— Instructions to follow —
Copy out each line of the data holding "from".

+++ Supplied material

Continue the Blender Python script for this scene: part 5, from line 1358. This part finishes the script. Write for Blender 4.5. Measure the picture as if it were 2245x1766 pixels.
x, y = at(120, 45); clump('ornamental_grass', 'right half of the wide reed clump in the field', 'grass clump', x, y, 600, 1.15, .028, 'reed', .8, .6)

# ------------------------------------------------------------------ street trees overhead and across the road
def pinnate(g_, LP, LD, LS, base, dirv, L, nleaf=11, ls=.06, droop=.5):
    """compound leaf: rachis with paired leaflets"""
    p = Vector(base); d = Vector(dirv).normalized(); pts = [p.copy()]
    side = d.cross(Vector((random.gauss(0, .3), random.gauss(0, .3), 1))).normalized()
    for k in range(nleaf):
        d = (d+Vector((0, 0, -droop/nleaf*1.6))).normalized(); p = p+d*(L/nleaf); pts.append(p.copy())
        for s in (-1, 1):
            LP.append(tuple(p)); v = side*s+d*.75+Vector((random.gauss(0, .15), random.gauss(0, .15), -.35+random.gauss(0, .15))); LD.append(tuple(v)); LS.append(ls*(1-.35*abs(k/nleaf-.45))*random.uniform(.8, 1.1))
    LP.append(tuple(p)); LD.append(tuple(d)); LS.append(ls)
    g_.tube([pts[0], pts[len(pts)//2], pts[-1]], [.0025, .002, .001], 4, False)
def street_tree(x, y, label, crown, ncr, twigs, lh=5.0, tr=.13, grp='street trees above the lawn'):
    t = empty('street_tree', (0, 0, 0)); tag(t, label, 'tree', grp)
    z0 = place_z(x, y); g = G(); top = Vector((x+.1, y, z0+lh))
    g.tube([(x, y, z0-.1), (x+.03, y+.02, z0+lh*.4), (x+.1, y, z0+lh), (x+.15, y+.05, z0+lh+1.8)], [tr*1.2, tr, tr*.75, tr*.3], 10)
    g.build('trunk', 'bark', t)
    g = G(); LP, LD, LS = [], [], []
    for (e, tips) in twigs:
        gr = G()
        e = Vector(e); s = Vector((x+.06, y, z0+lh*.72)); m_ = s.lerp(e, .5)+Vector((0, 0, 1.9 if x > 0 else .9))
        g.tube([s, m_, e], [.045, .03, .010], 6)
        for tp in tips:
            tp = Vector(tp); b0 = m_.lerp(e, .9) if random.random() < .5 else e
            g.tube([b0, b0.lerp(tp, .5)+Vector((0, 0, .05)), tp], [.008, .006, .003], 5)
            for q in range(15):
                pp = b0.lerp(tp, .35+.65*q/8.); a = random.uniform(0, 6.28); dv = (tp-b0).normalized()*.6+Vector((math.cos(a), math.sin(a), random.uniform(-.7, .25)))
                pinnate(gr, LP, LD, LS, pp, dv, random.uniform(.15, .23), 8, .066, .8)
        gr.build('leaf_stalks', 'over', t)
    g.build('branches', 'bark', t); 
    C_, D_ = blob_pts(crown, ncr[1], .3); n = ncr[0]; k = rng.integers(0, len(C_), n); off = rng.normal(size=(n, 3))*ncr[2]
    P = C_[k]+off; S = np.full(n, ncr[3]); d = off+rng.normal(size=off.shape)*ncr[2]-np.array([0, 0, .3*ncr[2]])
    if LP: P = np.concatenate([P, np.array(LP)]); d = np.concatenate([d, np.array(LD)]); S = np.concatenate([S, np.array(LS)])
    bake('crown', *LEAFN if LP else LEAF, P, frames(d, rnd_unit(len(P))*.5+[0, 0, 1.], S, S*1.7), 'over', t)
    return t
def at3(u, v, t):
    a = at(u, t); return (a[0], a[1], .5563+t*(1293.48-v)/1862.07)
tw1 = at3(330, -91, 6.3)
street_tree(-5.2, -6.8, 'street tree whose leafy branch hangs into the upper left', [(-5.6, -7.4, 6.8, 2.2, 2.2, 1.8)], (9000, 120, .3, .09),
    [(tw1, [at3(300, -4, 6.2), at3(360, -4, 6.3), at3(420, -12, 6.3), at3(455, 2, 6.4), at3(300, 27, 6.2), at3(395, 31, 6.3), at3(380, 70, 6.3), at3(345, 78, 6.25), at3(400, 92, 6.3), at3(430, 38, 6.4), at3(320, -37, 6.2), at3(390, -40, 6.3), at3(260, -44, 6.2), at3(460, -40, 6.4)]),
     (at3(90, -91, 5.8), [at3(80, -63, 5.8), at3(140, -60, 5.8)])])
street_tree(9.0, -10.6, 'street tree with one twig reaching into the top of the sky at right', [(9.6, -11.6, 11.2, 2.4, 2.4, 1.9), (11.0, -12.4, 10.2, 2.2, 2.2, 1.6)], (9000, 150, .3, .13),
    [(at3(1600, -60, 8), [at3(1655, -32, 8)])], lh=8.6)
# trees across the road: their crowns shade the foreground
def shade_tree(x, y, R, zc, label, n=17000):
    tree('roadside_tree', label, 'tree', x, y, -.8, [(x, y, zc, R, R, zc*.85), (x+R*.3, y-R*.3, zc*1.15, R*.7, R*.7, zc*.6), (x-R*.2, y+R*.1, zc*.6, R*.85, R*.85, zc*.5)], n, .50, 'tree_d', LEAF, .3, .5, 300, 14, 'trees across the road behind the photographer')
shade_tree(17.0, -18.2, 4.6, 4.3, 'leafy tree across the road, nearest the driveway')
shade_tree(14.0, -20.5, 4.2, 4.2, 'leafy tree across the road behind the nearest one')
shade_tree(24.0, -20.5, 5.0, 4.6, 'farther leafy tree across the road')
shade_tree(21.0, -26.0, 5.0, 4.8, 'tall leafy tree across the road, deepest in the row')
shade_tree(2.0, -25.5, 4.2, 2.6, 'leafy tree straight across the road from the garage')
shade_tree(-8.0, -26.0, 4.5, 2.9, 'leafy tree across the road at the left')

++++++

— Response to this task —
Continue the Blender Python script for this scene: part 5, from line 1358. This part finishes the script. Write for Blender 4.5. Measure the picture as if it were 2245x1766 pixels.
shade_tree(2.0, -25.5, 4.2, 2.6, 'leafy tree straight across the road from the garage')